One of the more interesting pieces of tech from Hollywood that never seems to become a reality is a location tracker. Remember the ‘movement tracker’ in Alien that found the cat in the locker? Yeah, like that. Something that reports the direction and distance to a target, kind of like a PKE Meter from Ghostbusters. I think there was something like this in Predator. On Indiegogo, there’s a device that tracks other devices. It’s called the Lynq, and it’s a small, handheld device that tells you the distance and bearing of other paired devices. Hand them out to your friends, and you’ll be able to find each other at Coachella. While the device and use case is interesting, we’re wondering how exactly this thing works. Our best guess is that each device has a GPS module inside, and communicates with other paired devices over the 900MHz band. It’s a bit pricey at $80 per unit (although you need at least two to be useful), but this is a really interesting project.

The SDRPlay SDR1 and SDR2 are — as you would guess — software defined radio receivers, that retail for $2-300. Problem: a few of these units were stolen from a warehouse, and are winding up on eBay. Solution: SDRPlay has decided to disable the specific receivers ‘via the serial number’. In a move just slightly reminiscent of FTDIgate, a manufacturer has decided to brick products that are stolen or infringe on IP. It’s a solution, but I wouldn’t want to be on the customer service team at SDRPlay.

A few years ago, [Oscar] created the PiDP-8/I, a computer kit that miniaturized the venerable PDP-8/I into a desktop form factor, complete with blinkenlights and clicky switches. It’s a full simulation of a PDP-8 running on a Raspberry Pi, and if you took the PiDP-8/I back to 1975, you could, indeed, connect it to other computers. But the PDP-8/I isn’t the most beautiful minicomputer ever created. That honor goes to the PDP-11/70, a beast of a machine wrapped in injection molded plastic and purple toggle switches. Now, after years of work, [Oscar] has miniaturized this beast of a machine. The PiDP-11/70 is a miniature remake of the PDP-11/70, runs a Raspberry Pi, and is everything you could ever want in a minimainframe. The price will be around $250 — expensive, but have you ever tried to find a PDP-11 front panel on eBay?

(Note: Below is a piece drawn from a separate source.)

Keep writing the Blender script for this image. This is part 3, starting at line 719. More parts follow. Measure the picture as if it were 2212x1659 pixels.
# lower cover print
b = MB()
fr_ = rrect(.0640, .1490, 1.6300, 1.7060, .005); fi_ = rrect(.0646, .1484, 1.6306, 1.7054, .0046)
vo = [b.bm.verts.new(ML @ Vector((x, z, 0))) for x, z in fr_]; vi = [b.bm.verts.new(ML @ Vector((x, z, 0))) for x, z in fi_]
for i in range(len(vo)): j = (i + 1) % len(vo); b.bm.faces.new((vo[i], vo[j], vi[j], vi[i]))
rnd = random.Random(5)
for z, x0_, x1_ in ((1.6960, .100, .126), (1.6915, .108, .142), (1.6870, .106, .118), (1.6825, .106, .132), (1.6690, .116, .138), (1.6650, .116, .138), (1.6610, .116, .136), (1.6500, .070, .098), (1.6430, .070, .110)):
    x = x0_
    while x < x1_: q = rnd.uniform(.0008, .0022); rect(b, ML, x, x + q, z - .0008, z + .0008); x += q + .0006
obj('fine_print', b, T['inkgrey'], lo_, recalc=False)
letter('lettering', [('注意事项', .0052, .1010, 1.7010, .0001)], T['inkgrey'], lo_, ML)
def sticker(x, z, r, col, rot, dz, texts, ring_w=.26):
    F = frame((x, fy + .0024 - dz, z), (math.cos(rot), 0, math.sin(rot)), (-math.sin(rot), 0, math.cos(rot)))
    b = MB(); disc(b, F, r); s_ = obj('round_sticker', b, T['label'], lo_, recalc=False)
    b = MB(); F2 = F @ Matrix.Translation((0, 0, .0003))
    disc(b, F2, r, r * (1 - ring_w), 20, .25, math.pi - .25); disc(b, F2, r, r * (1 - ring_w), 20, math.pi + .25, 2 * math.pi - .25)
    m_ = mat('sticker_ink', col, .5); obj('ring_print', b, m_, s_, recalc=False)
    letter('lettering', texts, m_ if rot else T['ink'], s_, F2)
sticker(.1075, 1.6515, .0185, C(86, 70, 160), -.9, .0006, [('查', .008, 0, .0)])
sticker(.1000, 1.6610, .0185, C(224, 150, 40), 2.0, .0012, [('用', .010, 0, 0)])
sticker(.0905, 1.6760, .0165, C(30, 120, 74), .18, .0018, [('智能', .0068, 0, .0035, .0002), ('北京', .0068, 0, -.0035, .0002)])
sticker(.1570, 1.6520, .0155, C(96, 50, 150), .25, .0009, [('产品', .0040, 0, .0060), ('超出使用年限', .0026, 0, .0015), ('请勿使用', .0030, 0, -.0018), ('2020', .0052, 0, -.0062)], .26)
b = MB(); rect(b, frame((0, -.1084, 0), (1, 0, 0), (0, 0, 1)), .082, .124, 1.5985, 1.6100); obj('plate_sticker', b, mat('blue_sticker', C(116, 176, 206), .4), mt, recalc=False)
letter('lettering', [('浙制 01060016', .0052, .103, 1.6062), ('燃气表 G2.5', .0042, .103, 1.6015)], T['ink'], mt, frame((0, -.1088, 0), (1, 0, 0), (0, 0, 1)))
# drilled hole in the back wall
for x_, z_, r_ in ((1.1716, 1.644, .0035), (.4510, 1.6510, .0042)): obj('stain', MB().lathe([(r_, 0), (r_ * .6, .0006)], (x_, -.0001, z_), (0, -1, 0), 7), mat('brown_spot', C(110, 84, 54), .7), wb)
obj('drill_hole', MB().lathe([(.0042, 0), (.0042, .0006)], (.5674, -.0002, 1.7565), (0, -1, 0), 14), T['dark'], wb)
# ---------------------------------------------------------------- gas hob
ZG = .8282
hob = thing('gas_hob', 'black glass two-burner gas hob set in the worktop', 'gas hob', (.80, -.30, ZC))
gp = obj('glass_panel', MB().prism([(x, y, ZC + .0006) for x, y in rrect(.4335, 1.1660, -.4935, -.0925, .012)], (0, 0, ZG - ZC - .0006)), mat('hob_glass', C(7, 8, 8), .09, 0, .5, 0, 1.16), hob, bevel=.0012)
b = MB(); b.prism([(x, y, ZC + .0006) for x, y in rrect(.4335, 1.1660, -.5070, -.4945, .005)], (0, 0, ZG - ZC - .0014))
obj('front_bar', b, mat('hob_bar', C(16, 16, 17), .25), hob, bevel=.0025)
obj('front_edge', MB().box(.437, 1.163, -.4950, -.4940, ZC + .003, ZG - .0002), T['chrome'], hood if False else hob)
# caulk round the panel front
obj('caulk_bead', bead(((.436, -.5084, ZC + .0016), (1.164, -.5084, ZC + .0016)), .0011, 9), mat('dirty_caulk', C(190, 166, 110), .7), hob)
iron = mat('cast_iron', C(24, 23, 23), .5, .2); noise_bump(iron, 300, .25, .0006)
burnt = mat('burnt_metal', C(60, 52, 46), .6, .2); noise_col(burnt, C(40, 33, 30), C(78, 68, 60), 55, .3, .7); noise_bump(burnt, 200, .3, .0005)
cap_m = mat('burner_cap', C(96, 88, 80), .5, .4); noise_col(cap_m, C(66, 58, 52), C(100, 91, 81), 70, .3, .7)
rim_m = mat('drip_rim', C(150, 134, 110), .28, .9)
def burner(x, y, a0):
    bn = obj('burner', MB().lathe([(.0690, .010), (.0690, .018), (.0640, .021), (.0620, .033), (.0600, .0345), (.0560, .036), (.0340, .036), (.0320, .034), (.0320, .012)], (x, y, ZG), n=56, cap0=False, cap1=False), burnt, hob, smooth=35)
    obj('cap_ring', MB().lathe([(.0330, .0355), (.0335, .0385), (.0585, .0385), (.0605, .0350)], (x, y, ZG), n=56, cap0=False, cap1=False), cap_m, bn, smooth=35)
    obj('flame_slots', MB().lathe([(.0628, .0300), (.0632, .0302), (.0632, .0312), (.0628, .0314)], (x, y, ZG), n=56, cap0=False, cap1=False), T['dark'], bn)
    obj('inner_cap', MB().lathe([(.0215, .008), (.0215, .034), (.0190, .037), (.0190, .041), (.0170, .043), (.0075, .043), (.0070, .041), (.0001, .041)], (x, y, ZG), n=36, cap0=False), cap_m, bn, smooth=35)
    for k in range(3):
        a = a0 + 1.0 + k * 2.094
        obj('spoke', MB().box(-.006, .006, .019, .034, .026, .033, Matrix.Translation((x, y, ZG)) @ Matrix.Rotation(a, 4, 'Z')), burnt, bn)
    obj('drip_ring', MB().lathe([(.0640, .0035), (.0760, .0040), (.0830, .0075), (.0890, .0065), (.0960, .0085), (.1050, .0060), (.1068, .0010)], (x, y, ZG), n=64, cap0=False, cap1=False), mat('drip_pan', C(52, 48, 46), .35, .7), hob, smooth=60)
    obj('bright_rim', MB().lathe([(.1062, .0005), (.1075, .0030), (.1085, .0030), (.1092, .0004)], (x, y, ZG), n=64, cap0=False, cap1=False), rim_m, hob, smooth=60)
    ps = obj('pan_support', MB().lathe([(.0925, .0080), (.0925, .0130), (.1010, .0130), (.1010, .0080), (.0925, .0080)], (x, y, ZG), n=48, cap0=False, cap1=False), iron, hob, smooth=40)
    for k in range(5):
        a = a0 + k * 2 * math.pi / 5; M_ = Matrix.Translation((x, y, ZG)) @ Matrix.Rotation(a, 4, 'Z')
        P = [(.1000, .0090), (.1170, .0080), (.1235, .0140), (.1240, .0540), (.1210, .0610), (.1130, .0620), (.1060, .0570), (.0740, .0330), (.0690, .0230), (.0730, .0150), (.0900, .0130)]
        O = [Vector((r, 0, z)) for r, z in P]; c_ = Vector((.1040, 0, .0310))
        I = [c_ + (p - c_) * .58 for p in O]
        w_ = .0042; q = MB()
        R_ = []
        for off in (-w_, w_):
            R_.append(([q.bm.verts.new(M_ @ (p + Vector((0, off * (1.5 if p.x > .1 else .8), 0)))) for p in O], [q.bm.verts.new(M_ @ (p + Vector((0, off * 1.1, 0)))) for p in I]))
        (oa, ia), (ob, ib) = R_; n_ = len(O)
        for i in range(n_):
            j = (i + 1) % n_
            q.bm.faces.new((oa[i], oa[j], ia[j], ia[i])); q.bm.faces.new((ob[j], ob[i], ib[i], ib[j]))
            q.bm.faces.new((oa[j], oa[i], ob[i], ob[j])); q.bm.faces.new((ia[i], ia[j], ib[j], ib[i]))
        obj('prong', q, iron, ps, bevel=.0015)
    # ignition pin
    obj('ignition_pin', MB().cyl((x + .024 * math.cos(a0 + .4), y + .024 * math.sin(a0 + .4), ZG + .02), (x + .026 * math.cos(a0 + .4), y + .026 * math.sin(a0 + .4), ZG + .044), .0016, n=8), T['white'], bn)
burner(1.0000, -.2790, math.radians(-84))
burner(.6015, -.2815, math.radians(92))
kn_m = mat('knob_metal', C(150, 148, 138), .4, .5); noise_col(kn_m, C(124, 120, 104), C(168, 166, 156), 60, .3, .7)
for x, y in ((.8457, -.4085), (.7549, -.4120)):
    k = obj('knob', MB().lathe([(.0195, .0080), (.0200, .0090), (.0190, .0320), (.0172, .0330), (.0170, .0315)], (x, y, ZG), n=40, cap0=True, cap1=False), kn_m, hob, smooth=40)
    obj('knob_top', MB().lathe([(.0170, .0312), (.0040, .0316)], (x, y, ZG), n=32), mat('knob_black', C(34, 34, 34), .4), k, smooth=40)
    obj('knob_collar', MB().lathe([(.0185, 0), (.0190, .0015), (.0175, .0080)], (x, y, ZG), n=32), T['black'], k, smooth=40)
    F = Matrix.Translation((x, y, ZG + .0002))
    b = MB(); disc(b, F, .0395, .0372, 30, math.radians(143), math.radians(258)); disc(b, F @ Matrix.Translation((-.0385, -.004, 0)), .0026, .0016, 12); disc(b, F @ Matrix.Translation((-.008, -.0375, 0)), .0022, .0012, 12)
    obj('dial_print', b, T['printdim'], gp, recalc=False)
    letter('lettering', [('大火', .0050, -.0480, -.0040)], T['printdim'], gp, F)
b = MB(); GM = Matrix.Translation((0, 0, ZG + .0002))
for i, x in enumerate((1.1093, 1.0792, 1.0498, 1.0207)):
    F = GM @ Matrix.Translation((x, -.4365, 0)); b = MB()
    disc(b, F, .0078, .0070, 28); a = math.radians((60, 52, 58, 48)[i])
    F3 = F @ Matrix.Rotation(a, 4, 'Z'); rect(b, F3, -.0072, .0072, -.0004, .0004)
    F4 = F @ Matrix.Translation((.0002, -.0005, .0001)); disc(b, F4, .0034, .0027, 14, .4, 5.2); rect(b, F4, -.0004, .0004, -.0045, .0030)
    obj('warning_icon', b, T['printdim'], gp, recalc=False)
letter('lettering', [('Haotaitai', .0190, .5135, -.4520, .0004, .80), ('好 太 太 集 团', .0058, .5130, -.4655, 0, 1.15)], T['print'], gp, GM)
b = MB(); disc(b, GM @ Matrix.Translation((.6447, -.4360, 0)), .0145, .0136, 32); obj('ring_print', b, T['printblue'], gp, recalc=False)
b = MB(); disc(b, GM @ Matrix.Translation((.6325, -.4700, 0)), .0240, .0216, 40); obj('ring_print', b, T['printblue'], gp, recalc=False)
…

The Nvidia TX2 is a credit card-sized computer with a powerful ARM processor and a GPU. The TX2 is a module designed for ‘AI at the edge’, or something along those lines, meaning you can take a trained data set, load it onto an SD card, and the TX2 will do all the fancy image processing and OpenCV without a connection to the Internet. The obvious application for the TX2 is something like an ‘AI camera’, and now this is finally a product. The DNNCam is a 4k, 60FPS camera attached to a TX2 and stuffed into an IP67-rated enclosure. If you’re thinking of building anything like a security camera attached to a GPU, this is the all-in-one solution. It’s pricey, yes, but the TX2 module isn’t exactly cheap.